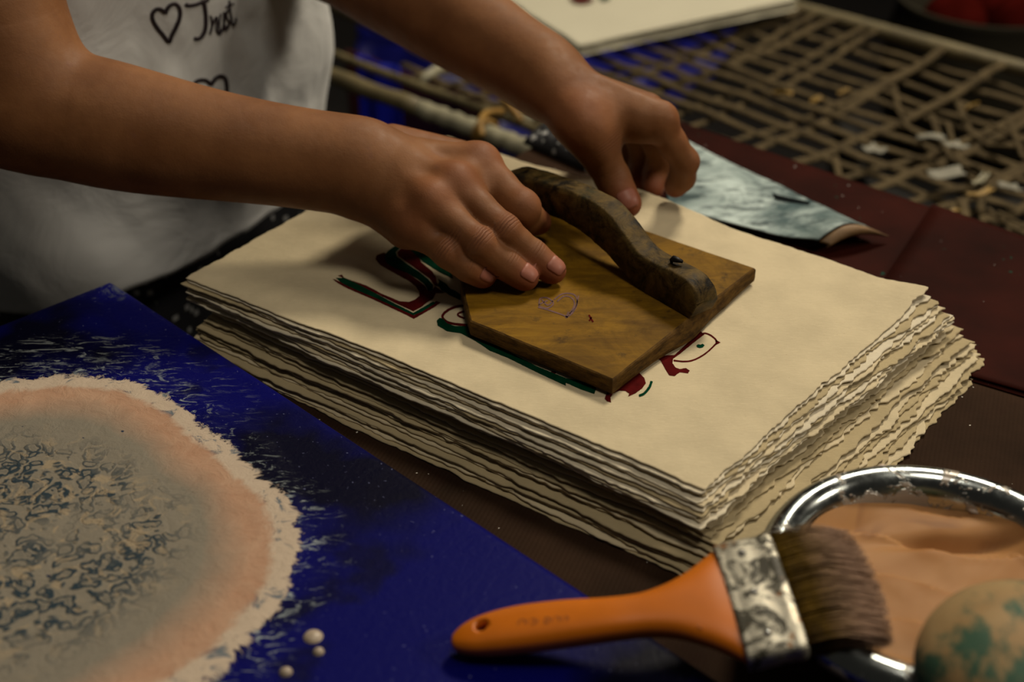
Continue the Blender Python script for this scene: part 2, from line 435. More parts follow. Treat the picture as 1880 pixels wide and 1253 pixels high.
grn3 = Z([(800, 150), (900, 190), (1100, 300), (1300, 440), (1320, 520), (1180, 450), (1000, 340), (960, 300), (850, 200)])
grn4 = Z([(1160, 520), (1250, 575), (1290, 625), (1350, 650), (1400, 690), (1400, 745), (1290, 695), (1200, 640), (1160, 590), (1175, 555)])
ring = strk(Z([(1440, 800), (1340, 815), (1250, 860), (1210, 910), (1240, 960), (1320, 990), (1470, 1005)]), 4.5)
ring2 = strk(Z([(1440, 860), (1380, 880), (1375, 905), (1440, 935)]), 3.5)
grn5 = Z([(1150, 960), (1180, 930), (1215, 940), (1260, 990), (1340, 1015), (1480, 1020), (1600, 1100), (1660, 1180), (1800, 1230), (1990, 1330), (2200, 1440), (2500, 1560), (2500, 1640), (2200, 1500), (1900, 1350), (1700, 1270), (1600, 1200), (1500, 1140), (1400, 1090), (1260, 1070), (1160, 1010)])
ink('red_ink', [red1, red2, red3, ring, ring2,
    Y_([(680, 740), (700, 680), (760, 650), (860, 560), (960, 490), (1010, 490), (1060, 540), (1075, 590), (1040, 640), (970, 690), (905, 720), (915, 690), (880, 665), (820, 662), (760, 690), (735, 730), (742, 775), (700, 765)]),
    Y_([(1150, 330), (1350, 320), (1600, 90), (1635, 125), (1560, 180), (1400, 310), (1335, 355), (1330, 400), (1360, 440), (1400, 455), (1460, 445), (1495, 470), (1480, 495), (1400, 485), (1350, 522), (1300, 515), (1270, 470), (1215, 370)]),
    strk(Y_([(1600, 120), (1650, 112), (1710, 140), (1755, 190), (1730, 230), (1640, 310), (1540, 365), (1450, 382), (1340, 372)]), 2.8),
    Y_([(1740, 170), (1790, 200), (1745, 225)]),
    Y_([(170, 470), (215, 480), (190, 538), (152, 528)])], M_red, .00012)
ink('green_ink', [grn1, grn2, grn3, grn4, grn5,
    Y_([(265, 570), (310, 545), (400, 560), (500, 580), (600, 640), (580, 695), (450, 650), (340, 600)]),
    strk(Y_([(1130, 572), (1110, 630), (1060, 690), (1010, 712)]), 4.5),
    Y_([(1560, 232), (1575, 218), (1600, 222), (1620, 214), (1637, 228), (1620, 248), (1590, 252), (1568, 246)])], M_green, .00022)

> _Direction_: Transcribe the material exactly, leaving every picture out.

> _Solved problem_:
Continue the Blender Python script for this scene: part 2, from line 435. More parts follow. Treat the picture as 1880 pixels wide and 1253 pixels high.
grn3 = Z([(800, 150), (900, 190), (1100, 300), (1300, 440), (1320, 520), (1180, 450), (1000, 340), (960, 300), (850, 200)])
grn4 = Z([(1160, 520), (1250, 575), (1290, 625), (1350, 650), (1400, 690), (1400, 745), (1290, 695), (1200, 640), (1160, 590), (1175, 555)])
ring = strk(Z([(1440, 800), (1340, 815), (1250, 860), (1210, 910), (1240, 960), (1320, 990), (1470, 1005)]), 4.5)
ring2 = strk(Z([(1440, 860), (1380, 880), (1375, 905), (1440, 935)]), 3.5)
grn5 = Z([(1150, 960), (1180, 930), (1215, 940), (1260, 990), (1340, 1015), (1480, 1020), (1600, 1100), (1660, 1180), (1800, 1230), (1990, 1330), (2200, 1440), (2500, 1560), (2500, 1640), (2200, 1500), (1900, 1350), (1700, 1270), (1600, 1200), (1500, 1140), (1400, 1090), (1260, 1070), (1160, 1010)])
ink('red_ink', [red1, red2, red3, ring, ring2,
    Y_([(680, 740), (700, 680), (760, 650), (860, 560), (960, 490), (1010, 490), (1060, 540), (1075, 590), (1040, 640), (970, 690), (905, 720), (915, 690), (880, 665), (820, 662), (760, 690), (735, 730), (742, 775), (700, 765)]),
    Y_([(1150, 330), (1350, 320), (1600, 90), (1635, 125), (1560, 180), (1400, 310), (1335, 355), (1330, 400), (1360, 440), (1400, 455), (1460, 445), (1495, 470), (1480, 495), (1400, 485), (1350, 522), (1300, 515), (1270, 470), (1215, 370)]),
    strk(Y_([(1600, 120), (1650, 112), (1710, 140), (1755, 190), (1730, 230), (1640, 310), (1540, 365), (1450, 382), (1340, 372)]), 2.8),
    Y_([(1740, 170), (1790, 200), (1745, 225)]),
    Y_([(170, 470), (215, 480), (190, 538), (152, 528)])], M_red, .00012)
ink('green_ink', [grn1, grn2, grn3, grn4, grn5,
    Y_([(265, 570), (310, 545), (400, 560), (500, 580), (600, 640), (580, 695), (450, 650), (340, 600)]),
    strk(Y_([(1130, 572), (1110, 630), (1060, 690), (1010, 712)]), 4.5),
    Y_([(1560, 232), (1575, 218), (1600, 222), (1620, 214), (1637, 228), (1620, 248), (1590, 252), (1568, 246)])], M_green, .00022)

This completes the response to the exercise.